The empirical evidence that race influences outcomes in the criminal justice system is overwhelming. Study after study finds evidence that people’s race changes the way they are treated by police, prosecutors, judges, and juries. Most researchers in this area are not only no longer shocked by clear evidence that people are treated differently because of their race—they are instead bored because there is already so much evidence on the subject.
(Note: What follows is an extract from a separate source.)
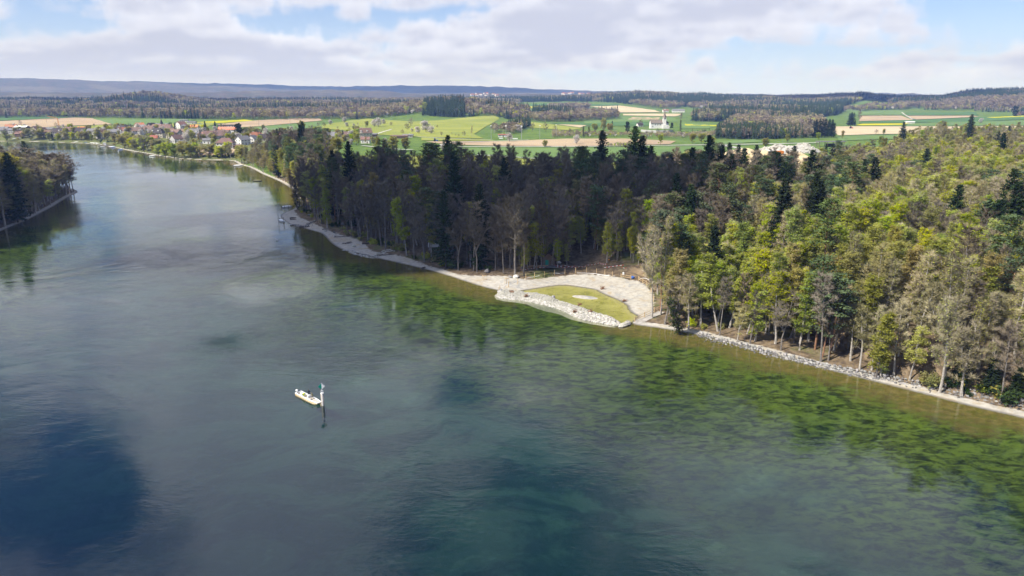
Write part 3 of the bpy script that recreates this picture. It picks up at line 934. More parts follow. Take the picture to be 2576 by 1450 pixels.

The huge amount of scholarship on race and criminal justice also makes it difficult to find new novel ways to research it. But I just came across a new approach: leveraging the fact that police officers are dispatched to automobile crashes independently of the drivers race to explore the role of race on traffic citations. Here’s the abstract of the paper Jeremy Smith—an economics professor at UC Santa Cruz—wrote using this research design:
Nonrandom selection into police encounters typically complicates evaluations of law enforcement discrimination. This study overcomes selection concerns by examining automobile crash investigations, for which officer dispatch is demonstrably independent of drivers’ race. I find State Police officers issue significantly more traffic citations to drivers whose race differs from their own. This bias is evident for both moving and nonmoving violations, the latter indicating a preference for discriminatory leniency towards same-race individuals. I show this treatment is unmitigated by socioeconomic factors: officers cite other-race drivers more frequently regardless of their age, gender, vehicle value, or characteristics of the local community.